Northwood Space announced a new ground system design this week, the Prism parabolic antenna, designed for high-volume data.
Prism is a 2.4 meter parabolic antenna, designed for high-volume connectivity for use cases like enterprise back backhaul, direct-to-cellular, and compute in space. It covers S-, X- and Ka-bands, and the company plans to scale into higher frequencies. Northwood said that Prism can deliver bi-directional, high-throughput performance across multiple orbits.
Prism builds on technology that Northwood previously developed for its other ground system product, the Portal modular phased array system.
Northwood CEO Bridgit Mendler said that Prism was built from a clean sheet to a deployed unit in six months.
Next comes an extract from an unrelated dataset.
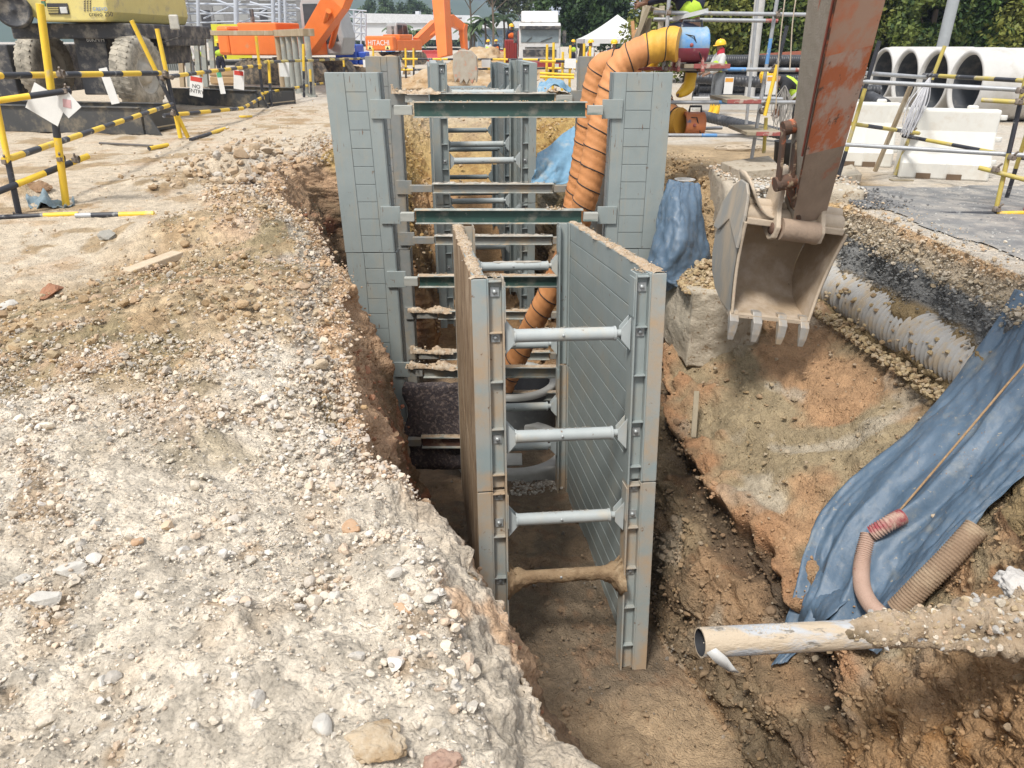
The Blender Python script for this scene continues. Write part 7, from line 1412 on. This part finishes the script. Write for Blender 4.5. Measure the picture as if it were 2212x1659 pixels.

“As more of our economy moves to orbit, we need to design networking that meets or beats terrestrial performance. Prism is designed for the next step in expectations around throughput, latency and reliability. This is true industrialization of space networks,” Mendler wrote on X.
Northwood aimed to design a parabolic antenna that can be deployed more quickly and at a lower lifecycle cost than traditional parabolic infrastructure. The company reported that a recent Prism deployment was shipped by commercial freight and began taking live satellite passes three hours after delivery.
Northwood was founded in 2024 to disrupt satellite ground stations. Since then, Mendler said in a Monday post that the company has deployed a total of 14 antennas across 2 continents at 5 sites. Another 13 sites across 8 countries are currently underway. The company is building toward operating a network with 22+ Tbps of aggregate throughput capacity by 2028.